Pouvoirs du Conseil supérieur de l’audiovisuel (CSA)

 

Enfin, on peut relever que selon l’article 33-1 de la loi n° 86-1067, du 30 septembre 1986, relative à la liberté de communication (N° Lexbase : L8240AGB) complété, «Le Conseil supérieur de l'audiovisuel peut rejeter la demande tendant à la conclusion d'une convention si la diffusion du service de radio ou de télévision comporte un risque grave d'atteinte à la dignité de la personne humaine, à la liberté et à la propriété d'autrui, au caractère pluraliste de l'expression des courants de pensée et d'opinion, à la protection de l'enfance et de l'adolescence, à la sauvegarde de l'ordre public, aux besoins de la défense nationale ou aux intérêts fondamentaux de la Nation, dont le fonctionnement régulier de ses institutions.
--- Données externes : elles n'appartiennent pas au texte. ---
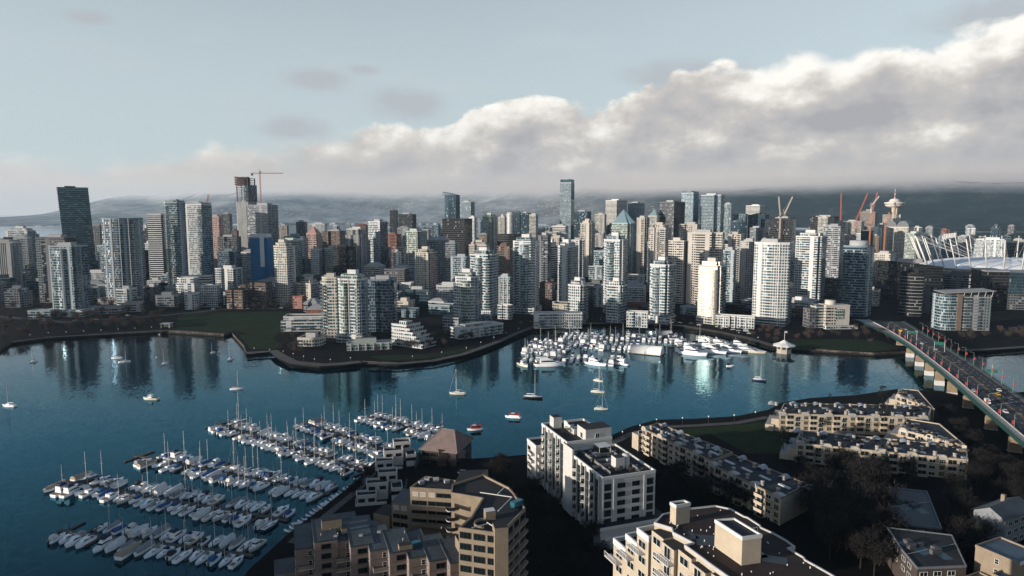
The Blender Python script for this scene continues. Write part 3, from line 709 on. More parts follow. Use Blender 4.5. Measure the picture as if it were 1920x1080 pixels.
T('beige ribbed tower between the two glass pyramids', 1193, 1218, 409, 1200, 'beige', 24, .9, 'notch', 'conc', top='mech', fins=3, fincol='cream')
T('stone tower with a small glass pyramid roof', 1215, 1240, 405, 1500, 'cream', 22, .9, 'chamf', 'conc', top='pyr')
T('massive black office slab with grey lit left face', 1238, 1285, 379, 1500, 'dgrey', 42, .95, 'rect', 'black', top='mech', name='office_tower')
T('tall blue glass tower with red edge behind the black slab', 1278, 1310, 362, 1700, 'glassp', 30, .9, 'rect', 'curtain', top='crown', crown=4, name='office_tower')
T('broad pale teal tower with white left wing on the skyline', 1313, 1359, 366, 1500, 'glassp', 20, .8, 'tee', 'glass', top='mech')
T('teal tower half hidden right of the broad pale tower', 1356, 1374, 383, 1620, 'glass', 20, .8)
T('round shouldered teal office drum', 1371, 1401, 416, 1400, 'curtain', 16, .8, 'round', 'curtain', top='mech', name='office_building', cat='office')
T('cubic white office with glass corner on the right skyline', 1400, 1435, 386, 1900, 'stripe', 28, .9, 'rect', 'glassp', top='mech', name='office_tower')
T('twin teal glass block under the cubic white office', 1404, 1443, 403, 1650, 'curtain', 22, .8, name='office_tower')
T('long low glass office left of the cubic white office', 1366, 1402, 402, 1750, 'glassb', 18, .6, name='office_building', cat='office')
T('dark unfinished block carrying two pale cranes', 1447, 1494, 410, 1300, 'black', 18, .8, 'rect', 'glassb', top='mech', name='office_building')
T('beige apartment tower with dark right side, left of the big gridded slab', 1217, 1259, 428, 960, 'beige', 26, .8, 'saw', 'conc', top='steps', balc='c')
T('beige block with dark windows beneath the black office slab', 1274, 1314, 421, 1150, 'beige', 20, .7, 'saw', 'conc', top='mech')
T('cream gridded tower left of the wide gridded slab', 1254, 1291, 452, 850, 'grid', 24, .8, 'rect', 'conc', top='mech')
T('wide cream gridded slab with brown plant room', 1289, 1359, 437, 835, 'grid', 15, .5, 'tee', 'conc', top='mech')
T('teal tower against the right of the wide gridded slab', 1356, 1381, 470, 800, 'glass', 20, .8, 'rect', 'glassb', balc='f')
T('beige tower with saw tooth balconies left of the curved white tower', 1366, 1396, 440, 1000, 'beige', 22, .9, 'saw', 'conc', top='mech', balc='g')
T('shadowed grey tower pair behind the curved white tower', 1388, 1422, 453, 900, 'conc', 22, .8, 'notch', 'dgrey', top='mech')
T('beige stone tower left of the far black office', 1534, 1554, 408, 1400, 'cream', 18, .8)
T('black topped office behind the grey twin tower', 1523, 1572, 407, 1450, 'black', 20, .7, name='office_tower')
T('grey residential tower with pale left edge behind the dark round tower', 1546, 1583, 425, 1000, 'grey', 24, .8, 'rect', 'grey', top='mech', balc='f')
T('cluster of pale offices far behind under orange cranes', 1584, 1622, 415, 1900, 'beige', 18, .8, name='office_building', cat='office')
T('banded beige tower under construction with cranes on top', 1615, 1646, 398, 2050, 'rawslab', 18, .8, 'rect', 'rawslab', top='steps', name='office_tower')
T('small pale office right of the banded unfinished tower', 1633, 1654, 428, 1700, 'whiteb', 18, .7, name='office_building', cat='office')
T('gridded stone office with green vaulted roofs', 1665, 1715, 426, 1500, 'grid', 24, .8, 'rect', 'grid', top='none', name='office_tower')
T('tan and teal mid block behind the dark glass hall', 1637, 1680, 476, 1000, 'cream', 26, .8, 'rect', 'glass', top='mech')
T('white residential blocks beyond the stadium roof', 1835, 1888, 449, 1400, 'whiteb', 18, .6, 'saw', 'white', top='mech')
T('dark block beyond the stadium at the right edge', 1888, 1930, 456, 1420, 'dgrey', 18, .6, top='mech')
# the front row along the far shore
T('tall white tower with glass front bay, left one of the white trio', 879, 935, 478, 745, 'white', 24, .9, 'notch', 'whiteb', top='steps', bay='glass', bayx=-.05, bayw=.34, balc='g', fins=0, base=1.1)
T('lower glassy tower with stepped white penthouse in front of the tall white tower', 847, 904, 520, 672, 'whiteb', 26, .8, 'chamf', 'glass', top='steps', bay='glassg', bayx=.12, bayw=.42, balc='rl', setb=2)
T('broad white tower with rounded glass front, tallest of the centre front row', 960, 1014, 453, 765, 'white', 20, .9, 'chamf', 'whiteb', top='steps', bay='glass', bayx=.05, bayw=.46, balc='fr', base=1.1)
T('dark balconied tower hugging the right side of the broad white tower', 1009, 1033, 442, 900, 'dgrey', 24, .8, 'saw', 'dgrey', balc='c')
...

Il en est de même lorsque la diffusion dudit service, eu égard à sa nature même, constituerait une violation des lois en vigueur». 

 

Le CSA a également la possibilité (nouvel article 33-1-1 de la loi susvisée), s'il constate que le service ayant fait l'objet d'une convention conclue avec une personne morale contrôlée, au sens de l'article L. 233-3 du Code de commerce (N° Lexbase : L5817KTM), par un Etat étranger ou placée sous l'influence de cet Etat diffuse, de façon délibérée, de fausses informations de nature à altérer la sincérité du scrutin, pour prévenir ou faire cesser ce trouble, d’ordonner la suspension de la diffusion de ce service par tout procédé de communication électronique jusqu'à la fin des opérations de vote.